As you go forth to do battle with the worst the world has to offer, here is God’s promise to you, Christian. You will not be alone out there on the field. You are no army of one. You are an infinitesimal part of great and mighty force. The hosts of heaven are supporting you. The angels and apostles, the prophets and patriarchs are at your side. Moses and Elijah, Peter and James and John, Martha and the Mary’s, St. Michael and the angels are there. Phillis and Martin, Samuel and Benjamin are there. And our own beloved saints, so new to heaven, they are there as well: Duane and Dorothy, Barbara and Sandra, Vasiliki and Alice, Mochinobu and Ron, Bruce and Marcus and Ruby. The whole host of heaven and earth is with you. That is God’s promise.

Stand, Christian! Stand your ground, Christian! Stand on the mighty Gospel of Love!

1David Hollinger is the Preston Hotchkis Professor of History at the University of California, Berkeley.
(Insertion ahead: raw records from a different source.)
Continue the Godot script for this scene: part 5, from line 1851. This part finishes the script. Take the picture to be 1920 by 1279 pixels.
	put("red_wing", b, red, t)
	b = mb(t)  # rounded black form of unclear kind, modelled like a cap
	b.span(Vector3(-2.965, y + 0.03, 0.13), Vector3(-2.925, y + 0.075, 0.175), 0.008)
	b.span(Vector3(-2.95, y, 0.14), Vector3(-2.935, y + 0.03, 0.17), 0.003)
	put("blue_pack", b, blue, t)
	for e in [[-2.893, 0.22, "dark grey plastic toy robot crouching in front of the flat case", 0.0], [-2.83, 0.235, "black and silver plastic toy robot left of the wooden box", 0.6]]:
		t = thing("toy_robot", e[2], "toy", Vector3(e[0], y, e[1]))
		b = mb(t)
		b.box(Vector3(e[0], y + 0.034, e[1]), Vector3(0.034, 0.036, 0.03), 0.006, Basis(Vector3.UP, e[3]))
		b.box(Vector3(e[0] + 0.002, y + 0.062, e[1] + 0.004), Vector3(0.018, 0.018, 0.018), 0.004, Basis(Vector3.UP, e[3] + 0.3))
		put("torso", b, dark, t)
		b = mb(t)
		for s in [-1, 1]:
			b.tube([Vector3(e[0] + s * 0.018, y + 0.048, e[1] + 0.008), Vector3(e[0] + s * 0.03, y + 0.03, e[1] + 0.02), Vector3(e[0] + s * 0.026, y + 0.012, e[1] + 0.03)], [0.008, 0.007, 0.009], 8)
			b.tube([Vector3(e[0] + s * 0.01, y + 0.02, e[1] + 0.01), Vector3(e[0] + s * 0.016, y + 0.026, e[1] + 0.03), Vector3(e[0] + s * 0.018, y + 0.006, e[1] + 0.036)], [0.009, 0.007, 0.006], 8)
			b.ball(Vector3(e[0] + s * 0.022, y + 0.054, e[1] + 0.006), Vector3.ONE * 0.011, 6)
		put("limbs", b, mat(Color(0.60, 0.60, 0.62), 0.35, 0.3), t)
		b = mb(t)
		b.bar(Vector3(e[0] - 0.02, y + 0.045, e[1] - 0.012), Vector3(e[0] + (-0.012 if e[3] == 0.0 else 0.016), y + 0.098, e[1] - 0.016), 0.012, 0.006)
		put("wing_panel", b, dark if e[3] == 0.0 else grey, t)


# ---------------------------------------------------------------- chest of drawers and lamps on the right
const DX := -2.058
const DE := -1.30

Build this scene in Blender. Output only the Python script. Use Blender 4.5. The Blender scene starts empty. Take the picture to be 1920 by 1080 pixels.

His specialty is in American intellectual history. His source book, The American Intellectual Tradition, is amongst the most widely used textbooks in college undergraduate courses focusing on American intellectual history since the Civil War. He is also a graduate of U.C. Berkeley, attaining his Ph.D. in 1970. Hollinger is currently president-elect of the Organization of American Historians. He is also on the editorial board of the two of the most recognized academic journals of intellectual history: Modern Intellectual History and The Journal of the History of Ideas.